While it’s difficult to discredit a diploma from an institution like Yale or MIT, Goldman believes that students at lower-tier schools might be better off doing other kinds of training to have better, and less expensive, prospects at landing a job.

For students who attend top universities majoring in programs such as business, healthcare and technology, their prospects of getting a great return on their investment are outstanding. But for those who major in arts, education and psychology, their prospects are not so hot. In fact, for these students, college might not even be worth it in the long run.

However, there’s the argument that college isn’t just about landing a degree and a high-paying job. Many people cite college as a time to make friends, experience personal growth and have memorable experiences. Still, it’s an awfully large sum of money to shell out for these largely secondary benefits.

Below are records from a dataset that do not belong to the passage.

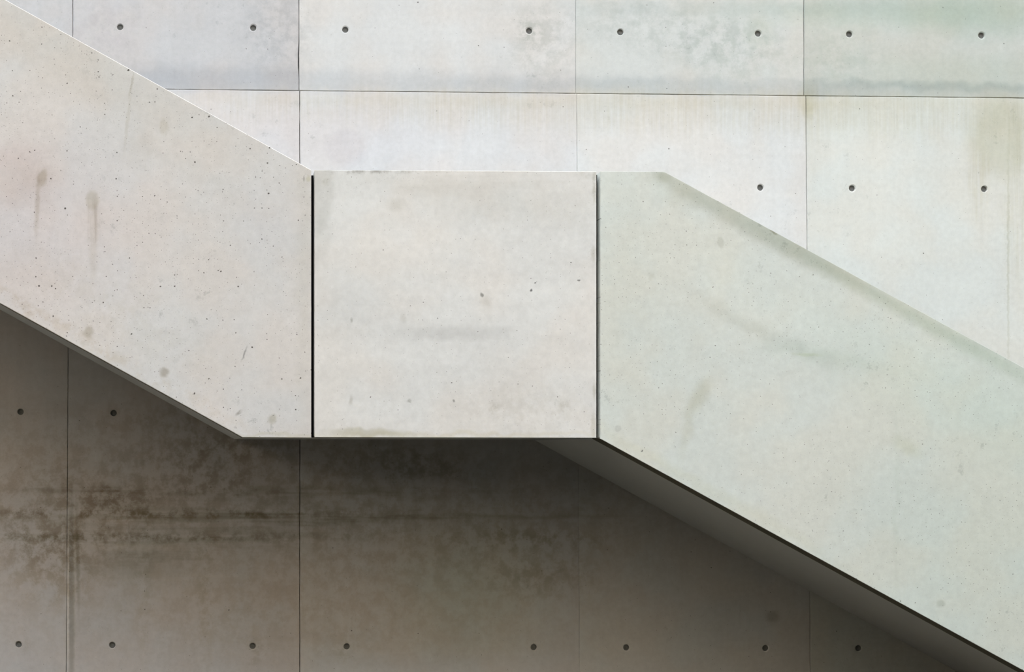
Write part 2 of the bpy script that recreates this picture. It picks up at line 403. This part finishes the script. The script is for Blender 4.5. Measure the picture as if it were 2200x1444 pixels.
M['opposite'] = plain('unseen_wall_render', (0.74, 0.63, 0.475))  # unseen walls, warm tone chosen for the light they bounce

# ------------------------------------------------------------------ object helpers
def link(name, bm, mat, parent=None, origin=None):
    me = bpy.data.meshes.new(name)
    bmesh.ops.recalc_face_normals(bm, faces=bm.faces)
    bm.to_mesh(me); bm.free()
    me.materials.append(mat)
    o = bpy.data.objects.new(name, me)
    COL.objects.link(o)
    if parent is not None:
        o.parent = parent
        o.location = -parent.location          # mesh data stay in place coordinates
    return o

def empty(name, loc, label=None, cat=None, group=None, kind=None):
    e = bpy.data.objects.new(name, None)
    e.empty_display_size = 0.2
    e.location = loc
    COL.objects.link(e)
    if label: e['label'] = label
    if cat: e['category'] = cat
    if group: e['group'] = group
    if kind: e['kind'] = kind
    return e

def inset(poly, d):
    """inset a convex-ish counter-clockwise polygon by d"""
    n = len(poly); out = []
    for i in range(n):
        p0, p1, p2 = Vector(poly[i - 1]), Vector(poly[i]), Vector(poly[(i + 1) % n])
        a = (p1 - p0).normalized(); b = (p2 - p1).normalized()
        na = Vector((-a.y, a.x)); nb = Vector((-b.y, b.x))
        k = 1 + na.dot(nb)
        out.append(tuple(p1 + (na + nb) * (d / k)))
    return out

def ccw(poly):
    s = sum(poly[i - 1][0] * poly[i][1] - poly[i][0] * poly[i - 1][1] for i in range(len(poly)))
    return poly if s > 0 else poly[::-1]

def prism(bm, poly, y0, y1, chamfer=0.0):
    """extrude an outline (x, z) from y0 (front) to y1; front arris chamfered"""
    poly = ccw(poly)
    rings = []
    if chamfer:
        rings.append([bm.verts.new((x, y0, z)) for x, z in inset(poly, chamfer)])
        rings.append([bm.verts.new((x, y0 + chamfer, z)) for x, z in poly])
    else:
        rings.append([bm.verts.new((x, y0, z)) for x, z in poly])
    rings.append([bm.verts.new((x, y1, z)) for x, z in poly])
    bm.faces.new(rings[0]); bm.faces.new(rings[-1][::-1])
    n = len(poly)
    for a, b in zip(rings[:-1], rings[1:]):
        for i in range(n):
            bm.faces.new((a[i], a[(i + 1) % n], b[(i + 1) % n], b[i]))

# ------------------------------------------------------------------ floor of the court; unseen walls added to shape the light
XL, XR = -8.5, 9.8
OPP_H = 12.0
RIGHT_H = 10.5         # right wall lower, set to tune the side light
def setting(name, poly, y0, y1, mat, label):
    b = bmesh.new(); prism(b, poly, y0, y1)
    o = link(name, b, mat); o['kind'] = 'structure'; o['label'] = label
    return o
setting('floor', [(XL - 1, -0.3), (XR + 1, -0.3), (XR + 1, 0), (XL - 1, 0)], -14.0, 0.5, M['floor'],
        'brown stone floor of the court below the concrete stair')
setting('unseen_wall_front', [(XL - 1, 0), (XR + 1, 0), (XR + 1, OPP_H), (XL - 1, OPP_H)], -14.0, -13.0, M['opposite'],
        'unseen rendered wall behind the viewer, added to block low sky light')
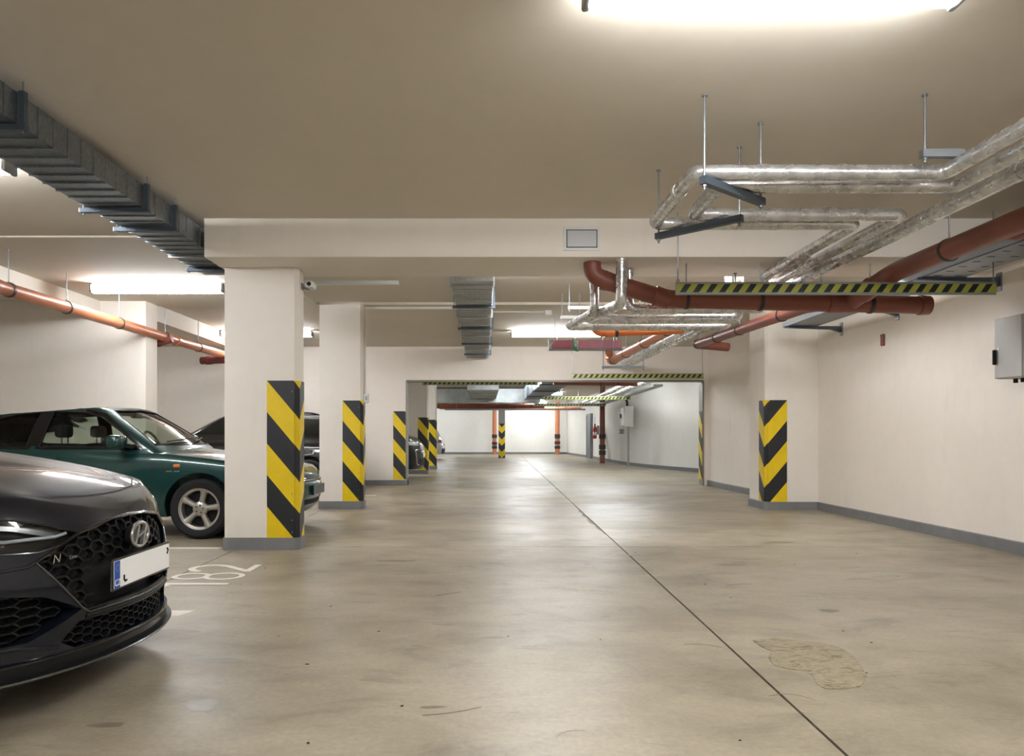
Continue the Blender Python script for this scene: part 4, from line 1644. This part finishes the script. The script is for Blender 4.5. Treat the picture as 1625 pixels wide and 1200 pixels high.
# brown pipe along the right side, joins the cross pipe
drain([(3.47, -2.5, 2.46), (3.40, 6.30, 2.40), (3.25, 6.70, 2.235)], .078, 'pvc_brown', 'brown drain pipe running along the right ceiling into the cross pipe', .15,
      [((3.43, 2.0, 2.43), (0, 1, 0), 2.91), ((3.42, 4.05, 2.415), (0, 1, 0), 2.91), ((3.41, 5.55, 2.405), (0, 1, 0), 2.91)], [((3.31, 6.54, 2.30), (-.3, .75, -.4), .12), ((3.43, 3.3, 2.42), (0, 1, 0), .14)])
drain([(3.84, -2.5, 2.54), (3.84, 5.50, 2.50), (3.84, 5.60, 2.64), (4.69, 5.66, 2.66)], .055, 'pvc_red', 'dark red pipe at the right edge above the perforated tray', .1)
# from the cross pipe on towards the pilaster
drain([(3.08, 6.85, 2.24), (3.06, 7.2, 2.27), (2.98, 10.6, 2.325), (3.45, 10.72, 2.30)], .062, 'pvc_brown', 'brown pipe behind the hazard bar sloping towards the pilaster, with a short side stub', .02,
      [((3.05, 7.75, 2.28), (0, 1, 0), 2.95), ((3.02, 8.95, 2.30), (0, 1, 0), 2.95), ((3.0, 9.75, 2.31), (0, 1, 0), 2.95), ((2.98, 10.55, 2.325), (0, 1, 0), 2.95)])
# orange cross pipe behind the foil loop
drain([(1.20, 8.25, 2.95), (1.20, 8.25, 2.165), (2.17, 8.25, 2.20)], .047, 'pvc_bright', 'bright orange pipe below the foil pipe loop behind the beam', .1,
      [((1.44, 8.25, 2.174), (1, 0, 0), None)], [((1.36, 8.25, 2.171), (1, 0, 0), .10)])
# slanting pipe to the opening wall
drain([(2.45, 7.9, 2.47), (2.42, 8.4, 2.42), (2.17, 12.9, 2.32), (2.15, 13.05, 2.36), (2.15, 13.1, 2.62)], .068, 'pvc_orange', 'orange drain pipe running away over the lane to a bend before the opening wall', .1,
      [((2.42, 8.35, 2.42), (0, 1, 0), None), ((2.35, 9.7, 2.39), (0, 1, 0), 2.95), ((2.29, 10.8, 2.366), (0, 1, 0), 2.95), ((2.23, 11.9, 2.342), (0, 1, 0), 2.9), ((2.18, 12.75, 2.323), (0, 1, 0), 2.9)])
channel((2.02, 13.0, 2.22), (2.75, 13.0, 2.22), 'channel under the end of the orange pipe before the opening wall', m='steel', ztop=2.91)

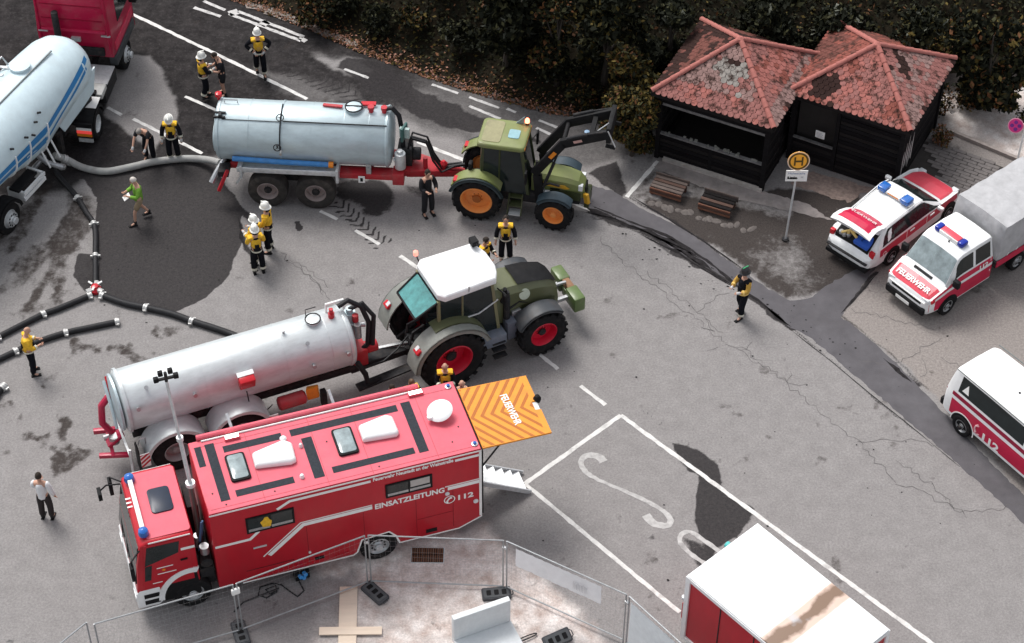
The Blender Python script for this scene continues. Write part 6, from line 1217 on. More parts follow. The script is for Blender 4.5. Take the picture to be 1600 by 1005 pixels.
def hut(label, cx, cy, yaw, zap, seed, front):
    t = thing('shelter_hut', label, 'hut', (cx, cy, 0), yaw, 1, 'tiled huts at the bus stop'); S, E, W = 2.01, 2.72, 1.78; rr = np.random.default_rng(seed)
    # roof deck and eaves
    g = MB(); g.hexa([(-S, -S, E-.10), (S, -S, E-.10), (S, S, E-.10), (-S, S, E-.10)], [(-S, -S, E-.02), (S, -S, E-.02), (S, S, E-.02), (-S, S, E-.02)]); g.add([(-S, -S, E-.02), (S, -S, E-.02), (S, S, E-.02), (-S, S, E-.02), (0, 0, zap-.03)], [(0, 1, 4), (1, 2, 4), (2, 3, 4), (3, 0, 4)]); g.build('roof', M_under, t, smooth=0, fix=False)
    sl = Vector((0, S, zap-E)); Ls = sl.length; ang = math.atan2(zap-E, S); rest = MB(); count = 0
    for f in range(4):           # 0 front, 1 right, 2 back, 3 left
        Rz = Matrix.Rotation(f*pi/2, 4, 'Z'); rows = 15; rh = Ls/rows
        for r in range(rows):
            d = (r+.45)*rh; half = S*(1-d/Ls)+.03; n = int(half/.10)+1
            for k in range(-n, n+1):
                x = k*.2+(.1 if r % 2 else 0)
                if abs(x) > half-.03: continue
                loc = Vector((x, -S+d*cos(ang)-.02, E+d*sin(ang)+.012)); M = Rz @ Matrix.Translation(loc) @ Matrix.Rotation(ang-.06+rr.uniform(-.02, .02), 4, 'X') @ Matrix.Rotation(rr.uniform(-.05, .05), 4, 'Z')
                w_ = M.to_translation(); nx = noisev(np.array([w_.x*1.0]), np.array([w_.y*1.0]), 60+seed, 4, 1.3)[0]; n2 = noisev(np.array([w_.x]), np.array([w_.y]), 80+seed, 4, .7)[0]
                n3 = noisev(np.array([w_.x]), np.array([w_.y]), 95+seed, 3, .45)[0]+rr.uniform(-.25, .25)
                m = 1 if n3 > .15 else 0 if n3 > -.3 else 2
                if seed == 1 and f == 0:
                    m = 6 if n3 > -.25 else 1; q = math.hypot((w_.x-.25)/.75, (w_.y+.75)/.85)
                    if q+n2*.7+rr.uniform(-.2, .2) < .7: m = 5
                    if math.hypot(w_.x-.1, w_.y+.35) < .3: m = 4 if n3 < .1 else 6
                    if w_.y < -1.55 or w_.x > 1.0: m = 1 if n3 > -.2 else 0
                elif seed == 1 and f == 1:
                    m = 4 if nx+.5*n2 > .4 else m; m = 6 if w_.x > 1.6 and n3 > -.2 else m
                elif seed == 1: m = 4 if n3 < .1 else 3
                elif f == 0: m = 4 if (n2+.35*nx-.25*(w_.y+1.2) > .62) or (w_.x < -.5 and w_.y < -1.1 and n2+n3*.6 > .05) else m
                elif f == 1: m = (6 if n3 > -.1 else 1) if n2+n3*.5 < .3 else 4
                else: m = 2 if n3 > 0 else 3
                if f < 2 and count < 300:
                    o = link_obj('roof_tile', TM[m], t); o.matrix_local = M; count += 1
                else:
                    mm = TM[m]; vs = [M @ v.co for v in mm.vertices]; rest.m(TILE[m]); rest.add(vs, [tuple(p.vertices) for p in mm.polygons])
    stuff(rest.build('roof_tile', None, t, smooth=0, fix=False))
    hip = Vector((S, S, -(zap-E))); 
    for q in range(4):
        dirv = Vector((cos(pi/4+q*pi/2), sin(pi/4+q*pi/2), 0))*S*math.sqrt(2)+Vector((0, 0, E-zap)); L = dirv.length; u = dirv.normalized(); n = 9
        for k in range(n):
            o = link_obj('ridge_tile', RM, t); a = Vector((0, 0, zap+.05))+u*(L*(k+1)/n); x = -u; y = Vector((0, 0, 1)).cross(x).normalized(); z = x.cross(y)
            o.matrix_local = Matrix.Translation(a) @ Matrix((x, y, z)).transposed().to_4x4()
    MB().lathe((0, 0, zap-.02), (0, 0, 1), [(0, .14), (.1, .12), (.15, .05), (.16, 0)], 10).build('apex_cap', M_ridge, t)
    for f in range(4):
        M = Matrix.Rotation(f*pi/2, 4, 'Z'); a = M @ Vector((-S, -S-.015, E-.07)); b = M @ Vector((S, -S-.015, E-.07)); MB().bar(a, b, .03, .13).build('fascia_board', M_wood[1], t)
    for x in (-W, W):
        for y in (-W, W): MB().box(x-.07, x+.07, y-.07, y+.07, 0, E-.1).build('corner_post', M_wood[0], t)
    MB().box(-W, W, -W+.02, W-.02, .0, .06).build('floor', M_inside, t)
    planks(t, -W+.07, W-.07, W, .05, E-.15); planks(t, -W+.07, W-.07, -W, .05, E-.15, 'y'); 
    if front == 'open':
        planks(t, -W+.08, -.05, -W, .05, .98); planks(t, .05, W-.08, -W, .05, .98); MB().box(-.05, .05, -W-.02, -W+.04, .05, .98).build('parapet_post', M_wood[0], t)
        MB().box(-W, W, -W-.05, -W+.07, 1.0, 1.05).build('sill_beam', M_beam, t); MB().box(-W+.05, W-.05, -W-.05, -W+.03, 2.18, 2.27).build('head_beam', M_beam, t); MB().box(-W, W, -W-.03, -W+.03, 2.27, E-.1).build('lintel', M_wood[0], t)
        MB().box(-1.5, 1.5, W-.75, W-.4, .45, .5).build('inside_bench', M_wood[1], t)
        mo = MB()
        for k in range(26): x = rr.uniform(.1, 1.6)*(1 if k > 8 else -1); mo.cbox((x, -W+rr.uniform(.0, .1), 1.07), tuple(rr.uniform(.03, .09, 3)))
        stuff(mo.build('debris_crumb', mat('crumb_grey', (.22, .22, .2)), t)); planks(t, -.2, W-.07, W-.03, .05, .98, 'y'); planks(t, -W+.07, -.4, W, .05, E-.15, 'y')
        MB().box(W-.03, W+.03, -.45, -.33, .05, E-.1).build('corner_post', M_wood[0], t)
    else:
        planks(t, -W+.08, -.38, -W, .05, .88); MB().box(-.38, -.26, -W-.03, -W+.05, .05, E-.1).build('front_post', M_wood[0], t); planks(t, -.24, W-.08, -W, .05, E-.15)
        MB().box(-W, -.38, -W-.04, -W+.06, .9, .94).build('sill_beam', M_beam, t); MB().box(-W+.07, -.38, -W+.3, -W+.34, .05, E-.15).build('back_panel', M_inside, t); planks(t, -W+.07, W-.07, W, .05, E-.15, 'y')
        g = MB()
        for k in range(5): g.prism([(-1.5+k*.2, .4+(k % 3)*.25), (-1.38+k*.2, .5+(k % 2)*.2), (-1.4+k*.2, 1.4+(k % 3)*.2), (-1.47+k*.2, 1.2)], YZ, W+.014, W+.02)
        g.build('flaking_paint', mat('flaked_white', (.5, .47, .46), rough=.9), t)
        MB().box(-1.6, 1.6, W+.12, W+.24, E-.16, E-.06).build('gutter', mat('gutter_zinc', (.35, .38, .38), rough=.5, metal=.4), t)
    return t
h1 = hut('left of the two tiled shelter huts, open fronted, with grey lichen on its roof', 6.94, 51.67, -.451, 4.02, 1, 'open')
h2 = hut('right of the two tiled shelter huts, boarded front with a small white notice', 11.15, 51.61, -.485, 3.9, 2, 'boarded')
nb = thing('notice', 'small white notice board on the dark front of the right hut', 'sign', (11.15, 51.61, 0), -.485)
MB().box(-.98, -.68, -1.85, -1.82, 1.22, 1.48).build('board', M_print, nb); g = MB()
for k in range(4): g.box(-.95, -.72-.03*(k % 2), -1.854, -1.85, 1.26+k*.05, 1.275+k*.05)
stuff(g.build('print_line', mat('print_grey', (.4, .4, .42)), nb))
struct(sheet('apron', [(1034, 250), (1195, 300), (1260, 318), (1300, 345), (1225, 328), (1150, 312), (1105, 296), (1060, 278), (1020, 262)], mat('apron_concrete', (.25, .225, .215), rough=.9, var=.2, scale=4, bump=.3, dirt=.4, dirtcol=(.10, .085, .075)), .012, jag=.04))
kb = MB(); a = gp(1036, 250); b = gp(1190, 300); kb.bar((a.x, a.y, .05), (b.x, b.y, .05), .13, .14); struct(kb.build('kerb', M_sill))
struct(sheet('hut_pavement', [(1240, 262), (1390, 300), (1345, 300), (1330, 318), (1238, 290)], mat('sandy_path', (.26, .2, .175), rough=.95, var=.35, scale=8, dirt=.5), .010, jag=.06))
M_slab = mat('ribbed_slab', (.16, .145, .14), rough=.9, var=.2, scale=9, dirt=.4)
pv = struct(sheet('paved_corner', [(1432, 212), (1500, 236), (1568, 262), (1490, 330), (1400, 290)], mat('paving_joint', (.05, .045, .042), rough=.95), .006))
a = gp(1434, 214); ux = (gp(1500, 237)-a).normalized(); uy = Vector((-ux.y, ux.x, 0)); slabm = [MB().box(0, .46, 0, .14, 0, .035+.006*k).mesh('paving_slab', M_slab, bevel=.006, seg=1, smooth=0) for k in range(2)]
Mx = Matrix((ux, uy, Vector((0, 0, 1)))).transposed().to_4x4()
for i in range(9):
    for j in range(15):
        p = a+ux*(i*.48-1.2+(j % 2)*.2)-uy*(j*.155+.1); q = Vector((p.x, p.y, .008))
        if q.x+q.y*.2 < 23.2-0 or q.x > 15.1-(j*.0) or j*.155 > 2.3: continue
        o = link_obj('paving_slab', slabm[(i*7+j*3) % 2], pv); o.matrix_local = Matrix.Translation(q) @ Mx
kb = MB(); a = gp(1478, 205); b = gp(1615, 262); kb.bar((a.x, a.y, .06), (b.x, b.y, .06), .12, .14); struct(kb.build('kerb', mat('kerb_stone', (.30, .26, .24), rough=.9, var=.2)))
# benches
M_bench = [mat('bench_wood_%s' % n, c, rough=.8, var=.3, scale=6, stretch=(.4, 2, 2)) for n, c in (('rust', (.19, .085, .055)), ('brown', (.09, .052, .04)), ('grey', (.11, .085, .075)))]
def bench(label, p, yaw, top):
    t = thing('bench', label, 'bench', (p[0], p[1], 0), yaw, 1, 'low wooden benches before the left hut'); L = 1.05
    for k in range(4): MB().box(-L/2, L/2, -.30+k*.15, -.18+k*.15, .30, .335).build('seat_slat', top[k % len(top)], t, bevel=.008)
    for k in range(3): MB().box(-L/2, L/2, -.34, -.315, .06+k*.08, .13+k*.08).build('front_slat', M_bench[k % 2] if k else M_bench[0], t, bevel=.006)
    for x in (-L/2+.08, L/2-.08):
        for y in (-.26, .24): MB().box(x-.05, x+.05, y-.05, y+.05, 0, .30).build('leg', M_bench[1], t)
    MB().box(-L/2-.03, L/2+.03, .30, .33, .2, .40).build('back_rail', M_bench[2], t)
bench('low rust-brown wooden bench nearest the white kerb line', (4.86, 49.15), -.42, [M_bench[2], M_bench[2], M_bench[1]])
bench('low wooden bench with a dark seat, the one nearer the bus stop sign', (6.33, 48.42), -.42, [M_wood[1], M_bench[1], M_wood[1]])
M_stone = mat('pale_stone', (.12, .105, .098), rough=.9, var=.25, scale=7, bump=.5)
for k in range(16):
    x = 4.3+k*.2+random.uniform(-.05, .05); y = 48.82-.42*(k*.2)-random.uniform(.05, .3); g = MB(); g.lathe((0, 0, -.02), (0, 0, 1), [(0, .13), (.025, .14), (.045, .1), (.05, 0)], 8); s_ = tag(g.build('edging_stone', M_stone, None, smooth=60), 'pale flat stone in the ragged row below the wooden benches', 'stone', 'edging stones below the benches'); s_.location = (x, y, 0); s_.rotation_euler = (0, 0, random.uniform(0, 6)); s_.scale = (random.uniform(.7, 1.5), random.uniform(.6, 1.1), 1)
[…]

Goldman is now saying that something will have to give. With in-state public universities costing nearly $20,000 per year, student debt now being over $1 trillion nationwide and many college graduates not being able to find jobs, it might not be long before many people start eschewing college altogether.

Instead, young people will receive other forms of training and certifications that can be obtained more cheaply online. These programs can be tailored so that they fit the needs of jobs rather than just teach a broad array of subjects.

Time will tell if college will soon becomes a thing of the past.